■ **Stated goal**:
Exactly retype the lines of the material from its first line to the line with "SC.camera = cam", including both.

■ **The input**:
══════════

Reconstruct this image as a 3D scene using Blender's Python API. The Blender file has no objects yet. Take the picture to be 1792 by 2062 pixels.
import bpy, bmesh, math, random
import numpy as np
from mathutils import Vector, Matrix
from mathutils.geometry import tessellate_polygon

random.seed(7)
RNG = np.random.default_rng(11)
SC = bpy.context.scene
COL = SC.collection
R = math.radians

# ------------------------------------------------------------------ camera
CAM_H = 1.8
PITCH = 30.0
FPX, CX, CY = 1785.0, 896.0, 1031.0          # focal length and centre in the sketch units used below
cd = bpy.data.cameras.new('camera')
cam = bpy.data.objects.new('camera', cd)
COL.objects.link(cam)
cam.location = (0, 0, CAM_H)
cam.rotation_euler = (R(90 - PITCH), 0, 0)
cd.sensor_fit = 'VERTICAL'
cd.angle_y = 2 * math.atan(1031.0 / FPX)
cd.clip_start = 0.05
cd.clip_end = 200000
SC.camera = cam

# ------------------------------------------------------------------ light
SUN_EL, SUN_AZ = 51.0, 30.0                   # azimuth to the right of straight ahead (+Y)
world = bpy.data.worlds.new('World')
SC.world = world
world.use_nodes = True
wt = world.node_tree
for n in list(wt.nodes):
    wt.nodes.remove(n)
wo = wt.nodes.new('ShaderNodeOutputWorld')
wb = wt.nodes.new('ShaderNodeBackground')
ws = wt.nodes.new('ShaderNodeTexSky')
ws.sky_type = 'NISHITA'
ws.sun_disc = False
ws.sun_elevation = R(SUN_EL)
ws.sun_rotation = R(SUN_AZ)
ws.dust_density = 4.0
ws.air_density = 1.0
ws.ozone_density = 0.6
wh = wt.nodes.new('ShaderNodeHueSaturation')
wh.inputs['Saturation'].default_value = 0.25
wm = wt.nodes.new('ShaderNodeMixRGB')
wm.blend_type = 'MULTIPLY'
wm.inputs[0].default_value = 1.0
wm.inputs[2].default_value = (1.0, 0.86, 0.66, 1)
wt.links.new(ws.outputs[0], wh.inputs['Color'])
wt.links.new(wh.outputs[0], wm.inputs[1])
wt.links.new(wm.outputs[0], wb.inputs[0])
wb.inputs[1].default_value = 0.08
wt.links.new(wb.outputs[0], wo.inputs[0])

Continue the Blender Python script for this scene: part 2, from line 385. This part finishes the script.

══════════

■ **Correct answer**:
Reconstruct this image as a 3D scene using Blender's Python API. The Blender file has no objects yet. Take the picture to be 1792 by 2062 pixels.
import bpy, bmesh, math, random
import numpy as np
from mathutils import Vector, Matrix
from mathutils.geometry import tessellate_polygon

random.seed(7)
RNG = np.random.default_rng(11)
SC = bpy.context.scene
COL = SC.collection
R = math.radians

# ------------------------------------------------------------------ camera
CAM_H = 1.8
PITCH = 30.0
FPX, CX, CY = 1785.0, 896.0, 1031.0          # focal length and centre in the sketch units used below
cd = bpy.data.cameras.new('camera')
cam = bpy.data.objects.new('camera', cd)
COL.objects.link(cam)
cam.location = (0, 0, CAM_H)
cam.rotation_euler = (R(90 - PITCH), 0, 0)
cd.sensor_fit = 'VERTICAL'
cd.angle_y = 2 * math.atan(1031.0 / FPX)
cd.clip_start = 0.05
cd.clip_end = 200000
SC.camera = cam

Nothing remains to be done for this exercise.